I highly enjoyed the hexagonal regular expression puzzle ("A Regular Crossword" by Dan Gulotta based on an idea by Palmer Mebane) from this year's MIT puzzle hunt. I found it awkward to solve on a computer though, it needed a better interface.
So I made one.
Use the ⇐ and ⇒ buttons to rotate the puzzle widdershins or clockwise, respectively (or just hover over the puzzle and use your normal left and right keys).
Click a hexagon and type a letter A-Z (capitalization not important) to fill it with a guess. Hit backspace to clear a guess, and tab to move to the next hexagon in the row.
When an entire row is filled, it will be colored green if the row matches the clue, and red if it doesn't. I'd like to provide some earlier feedback, but to do so correctly would require a good algorithm to determine if the intersection of a regular expression and a string of guesses and blanks have a non-empty intersection. I'm on the lookout for one, so let me know if you find one.
Of course, there's no reason this has to be the only puzzle of this type.
The original puzzle is specified in json, and loaded dynamically by the page.
Now that I've got the software down (well, mostly, it's not like I'm not going to continue tweaking), I'm going to work on creating some more, but I'll gladly take contributions.
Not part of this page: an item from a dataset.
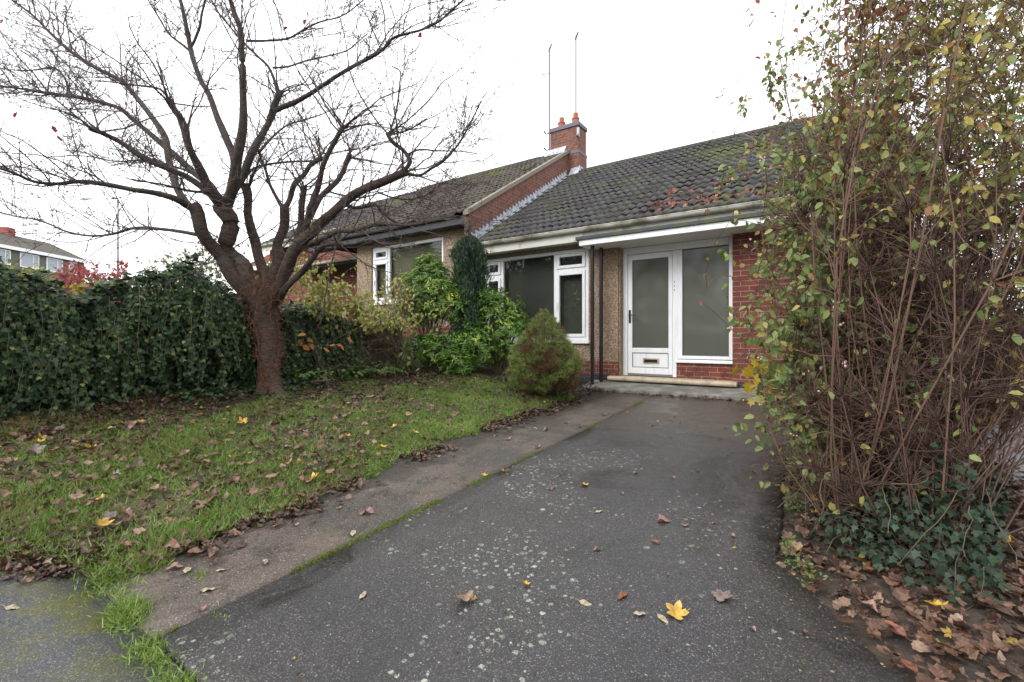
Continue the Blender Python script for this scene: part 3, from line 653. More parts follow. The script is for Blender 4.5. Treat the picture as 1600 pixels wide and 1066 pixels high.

Each cell in the hex grid has a unique address, based on three (non-orthogonal) axes:
As you can see from the grid on the left, each hex is two units wide in each of the three directions. Since the axes aren't orthogonal, moving along one axis changes your offset along the others. Moving one hex in any direction will increment one coordinate by two, and decrement the other two by one (or decrement one by two, and increment two by one).